Concluding this Sunday on BBC Two – it’s also all on iPlayer in 10 mercifully short 25-minute episodes – Dave is the semi-fictionalised story of Dave Burd, an upper-middle class Jewish comedian from Philadelphia trying to make it in hip-hop. His professional alter ego is Lil Dicky, who has won a degree of notoriety, but not yet made any money, for lyrics about his weird small penis. In the opening scene, Dave talks a doctor through the misshapen member in precise detail. It’s a useful early warning exercise: if you find it too much, you will probably not enjoy the rest of the series.

Like Brent or Partridge or Fawlty, Dave is simultaneously naive and un-self-aware, so he comes across as either hapless or obnoxious depending on the situation. As the white ingenue in a predominantly black world, he is ripe for being mocked and taken for a ride, but he is also so caught up in his own ambition that doesn’t realise when he’s offending those around him. In the first episode Lil Dicky tweets that he just got head, to the understandable chagrin of Dave’s nursery-teacher girlfriend Ally (Taylor Misiak). “This is Lil Dicky tweeting,” he explains. “Think of me as like a corporation.”

A natural comic performer with a machine-gun gag rate, Burd makes his version of himself likeable enough that we root for him even when he puts his foot in it. Having made a Faustian pact by rapping about his penis, he struggles to be taken seriously despite his obvious talent. Lovers of hip-hop and the Daily Mail sidebar will enjoy the cameos from Trippie Redd, Macklemore and Justin Bieber. There’s even a Kardashian. But they are only incidental to the comedy, which is an old-fashioned loser-with-dreams tale elevated by a tight script and a rock-solid ensemble cast.

Travis “Taco” Bennett plays Elz, an old pal of Dave’s who works as a sound engineer. Misiak is convincing as Ally, who loves Dave but would prefer he came without Lil Dicky’s worse excesses. She’s a vital counterweight in a world that remains heavily male-dominated. Ally lives with a sharp-tongued graphic designer, Emma (Christine Ko), while Dave’s flatmate is his friend Mike (Andrew Santino), a trader who volunteers to become his manager.

The breakout star, however, is GaTa (as in “Alligator”), Lil Dicky’s off-screen hype man, who plays himself. He’s a rangy, dreadlocked street philosopher whose lightning charisma illuminates every scene he’s in. The fifth episode, in which we learn more about GaTa’s past, is unexpectedly moving and takes the series into new territory. He won’t be a hype man forever.

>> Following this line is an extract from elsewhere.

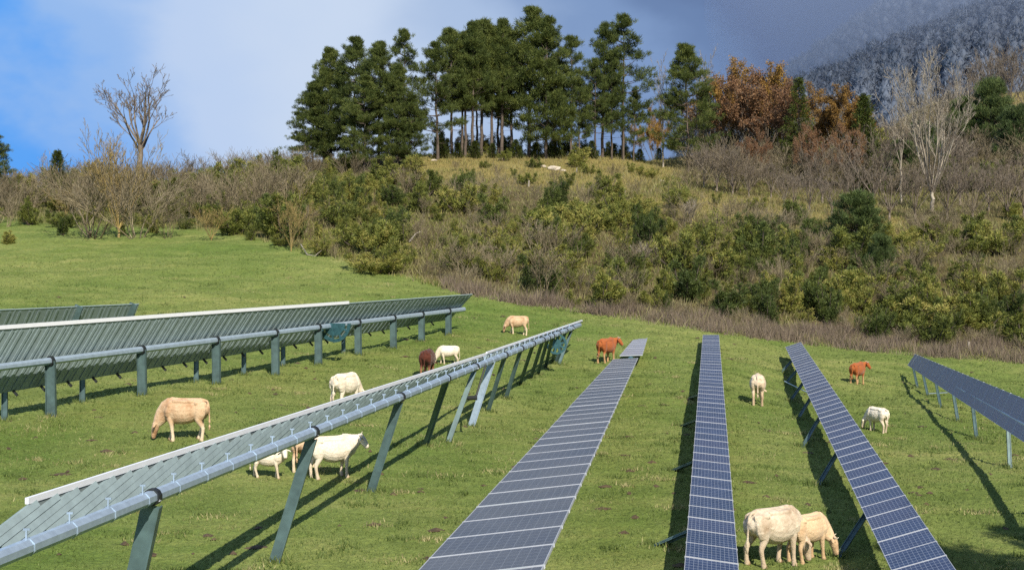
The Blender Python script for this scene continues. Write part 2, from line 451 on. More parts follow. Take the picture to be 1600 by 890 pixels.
M_post = metal_mat('green_grey_steel_post', (.085, .140, .148), .5, .25, .25, 3)
M_black = metal_mat('black_rubber_bearing', (.015, .018, .02), .5, 0, .2, 9)
M_teal = metal_mat('teal_drive_gear', (.045, .13, .16), .5, .3, .3, 7)
CAM = Vector((0, 0, 0))

def lerp(a, b, t): return a+(b-a)*t
def modules(root, A0, B0, A1, B1, nmod, glass_to_cam, ribs=0, jit=.005, seed=0, gap=.010, glass=None, rw=.14, rh=.018, back=None, rin=.12):
    """A = one long edge, B = the other, 0 near end, 1 far end; modules fill the strip"""
    rnd = random.Random(seed)
    for i in range(nmod):
        t0, t1 = i/nmod, (i+1)/nmod
        a0, b0, a1, b1 = lerp(A0, A1, t0), lerp(B0, B1, t0), lerp(A0, A1, t1), lerp(B0, B1, t1)
        al = (a1-a0).normalized()*gap/2
        a0, b0, a1, b1 = a0+al, b0+al, a1-al, b1-al
        nrm = (b0-a0).cross(a1-a0).normalized()
        ctr = (a0+b0+a1+b1)/4
        if nrm.dot(CAM-ctr) < 0: nrm = -nrm
        if not glass_to_cam: nrm = -nrm         # nrm: the side with the glass
        s = nrm*rnd.uniform(-jit, jit)
        a0, b0, a1, b1 = a0+s, b0+s, a1+s, b1+s
        q = [a0, b0, b1, a1]                    # uv: u across the strip, v along it
        if (b0-a0).cross(a1-a0).dot(nrm) < 0: q = [b0, a0, a1, b1]
        m = MB()
        inset = [p+(ctr-p).normalized()*.02 for p in q]
        m.quadbox([p-nrm*.03 for p in inset], [p for p in inset], 0, 1, uvtop=True)
        o = m.build('solar_module', [back or M_back, glass or M_glass], root)
        f = MB()
        for k in range(4):
            p, r = q[k], q[(k+1) % 4]
            ci = (ctr-(p+r)/2).normalized()*.02
            e = (r-p).normalized()*.02
            long_ = k % 2 == 0
            fw = .013 if glass_to_cam else .04; f.bar(p+ci-(e*0 if long_ else e*-2), r+ci+(e*0 if long_ else e*-2), fw, .05, up=nrm)
        for v in range(len(f.v)): f.v[v] = tuple(Vector(f.v[v])-nrm*.018)
        f.build('module_frame', M_alu if glass_to_cam else M_rib, o)
        if ribs:
            for k in range(ribs):
                t = (k+.5)/ribs
                p, r = lerp(a0, a1, t), lerp(b0, b1, t)
                g = MB(); ax = (r-p).normalized()*.03; off = nrm*-(.044+rh/2)
                g.bar(p+ax*(rin/.03)+off, r-ax*2+off, rw, rh, up=nrm)
                g.build('purlin', M_rib, o)
FEET = []
def top_rail(root, p, q, w):
    m = MB(); m.bar(p+Vector((0, -.04, .02)), q+Vector((0, -.04, .02)), .06, w); m.build('top_rail', M_white, root)
def h_post(root, foot, top, w, name='post', mat=None, kind='H', facing=None):
    m = MB(); t = (top-foot).normalized()
    a = Vector((1, 0, 0)); a = (a-t*a.dot(t)).normalized(); b = t.cross(a)
    FEET.append((foot.x, foot.y, w))
    foot = foot - t*.4
    if kind == 'H':
        m.bar(foot, top, w, .025, up=b)                       # web facing the viewer
        for s in (-1, 1): m.bar(foot+a*s*(w/2-.012), top+a*s*(w/2-.012), .024, w*.55, up=b)
    elif kind == 'C':
        m.bar(foot, top, w, .025, up=b)
        m.bar(foot+a*(w/2)+b*.0, top+a*(w/2), .03, w*.8, up=b)
    else:
        m.tube([foot, top], w/2, 6)
    o = m.build(name, mat or M_post, root)
    return o
def ring(root, c, axis, r, name='bearing_ring', w=.07, mat=None):
    m = MB(); ax = axis.normalized()
    m.tube([c-ax*w, c+ax*w], r, 12)
    return m.build(name, mat or M_black, root)
def gear(root, c, axis, r, name='drive_gear', frac=1.0, solid=False):
    """spoked wheel in the plane across the row"""
    m = MB(); ax = axis.normalized(); up = Vector((0, 0, 1)); up = (up-ax*up.dot(ax)).normalized(); sd = ax.cross(up)
    n = int(20*frac); th = ax*.04
    def P(an, rr): return c + (up*math.sin(an)+sd*math.cos(an))*rr
    st = PI
    for k in range(n):
        a0 = st+2*PI*frac*k/n; a1 = st+2*PI*frac*(k+1)/n
        q = [P(a0, r*.82), P(a0, r), P(a1, r), P(a1, r*.82)]
        m.quadbox([p-th for p in q], [p+th for p in q])
        rr = r*(.66 if solid else .45); q = [P(a0, .02), P(a0, rr), P(a1, rr), P(a1, .021)]
        m.quadbox([p-th for p in q], [p+th for p in q])
        if k % 2 == 0: m.bar(P((a0+a1)/2, r*.42), P((a0+a1)/2, r*.84), .09, .06, up=ax)
    return m.build(name, M_teal, root)

def row_root(p, label):
    r = empty('solar_panel_row', p)
    tag(r, label, 'solar panel row', 'solar panel rows on the pasture')
    return r
def reparent(root):
    inv = Matrix.Translation(root.location).inverted()
    seen = set()
    for ch in root.children:
        ch.location = -root.location
class InvLine:
    """1/depth linear along pixel x: a straight line in space seen in perspective"""
    def __init__(s, p0, d0, p1, d1): s.p0, s.d0, s.p1, s.d1 = p0, d0, p1, d1
    def at(s, t):     # t: fraction of image distance
        x = s.p0[0]+(s.p1[0]-s.p0[0])*t; y = s.p0[1]+(s.p1[1]-s.p0[1])*t
        return unproj(x, y, 1/(1/s.d0+(1/s.d1-1/s.d0)*t))
    def atx(s, x): return s.at((x-s.p0[0])/(s.p1[0]-s.p0[0]))
    def aty(s, y): return s.at((y-s.p0[1])/(s.p1[1]-s.p0[1]))
    def ends(s): return s.at(0), s.at(1)

# ---- long row on the left, seen from behind
def back_row_far():
    tube = InvLine((-60, 580), 51.5, (722, 483), 88)
    top = InvLine((-60, 516.5), 51, (738, 459), 87.5)
    bot = InvLine((-128, 634), 50.5, (703, 498), 88)
    r = row_root(hit(340, 605), 'long steep row of panels seen from behind, upright posts, ending near the scrub')
    (a0, a1), (b0, b1) = top.ends(), bot.ends()
    modules(r, a0, b0, a1, b1, 44, False, ribs=2, seed=1)
    top_rail(r, a0, top.atx(545), .15)
    off = Vector((.12, -.30, 0))
    t0, t1 = tube.ends(); m = MB(); m.tube([t0+off, t1+off], .15, 8); m.build('torque_tube', M_tube, r)
    ax = (t1-t0)
    for (px, fy) in [(78, 655), (220, 626), (336, 601), (428, 606), (495, 569), (557, 556), (612, 544), (656, 534), (698, 513)]:
        T = tube.atx(px)+off; ft = hit(px, fy)
        ft = Vector((T.x, T.y+.1, float(G(T.x, T.y+.1))))
        h_post(r, ft, T+Vector((0, -.02, .02)), .38)
        ring(r, T, ax, .20)
    for (px, fy) in [(0, 668), (123, 645), (303, 608), (378, 617), (440, 590), (535, 558)]:
        B = bot.atx(px)+Vector((0, .5, .25)); h_post(r, Vector((B.x, B.y, float(G(B.x, B.y)))), B, .22, name='rear_post')
    gear(r, tube.atx(514)+Vector((.35, -.55, .15)), ax, 1.0, frac=.5, solid=True)
    # bolts hanging from the lower edge
    for k in range(26):
        t = .04+.036*k; B = lerp(b0, b1, t); m = MB(); m.bar(B+Vector((-.1, -.1, .12)), B+Vector((.18, -.1, -.2)), .09, .09); m.build('module_clip', M_black, r)
    reparent(r)
back_row_far()
# ---- short row behind it
def back_row_short():
    top = InvLine((-40, 485), 69, (217, 474), 80); bot = InvLine((-75, 565), 69.8, (190, 542), 81)
    r = row_root(hit(60, 555), 'short dark row of solar panels at far left, showing above the long white-edged row')
    (a0, a1), (b0, b1) = top.ends(), bot.ends()
    modules(r, a0, b0, a1, b1, 9, False, ribs=2, seed=2)
    c0, c1 = lerp(a0, b0, .55), lerp(a1, b1, .55); m = MB(); o = Vector((.1, -.3, 0)); m.tube([c0+o, c1+o], .13, 8); m.build('torque_tube', M_tube, r)
    for t in (.08, .61, .97):
        T = lerp(c0, c1, t)+o; A = lerp(a0, a1, t)+Vector((.0, -.2, 0))
        h_post(r, Vector((T.x, T.y, float(G(T.x, T.y)))), T+Vector((0, 0, .05)), .3)
        m = MB(); m.bar(T, A, .45, .12, up=Vector((0, 1, 0))); m.build('tilt_arm', M_post, r)
    reparent(r)
back_row_short()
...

These days Lil Dicky is a real-life star who sells out huge concerts and whose songs have hundreds of millions of streams. His challenge was to convince the hip-hop world that he was not a novelty act – he was just trying a different approach. White, self-deprecating middle-class Jewish rappers might still be unusual, but white self-deprecating middle-class Jewish TV comedy characters are not. If Burd has cracked music, he ought find the small screen a doddle. On the evidence of this series, which has been recommissioned, he does.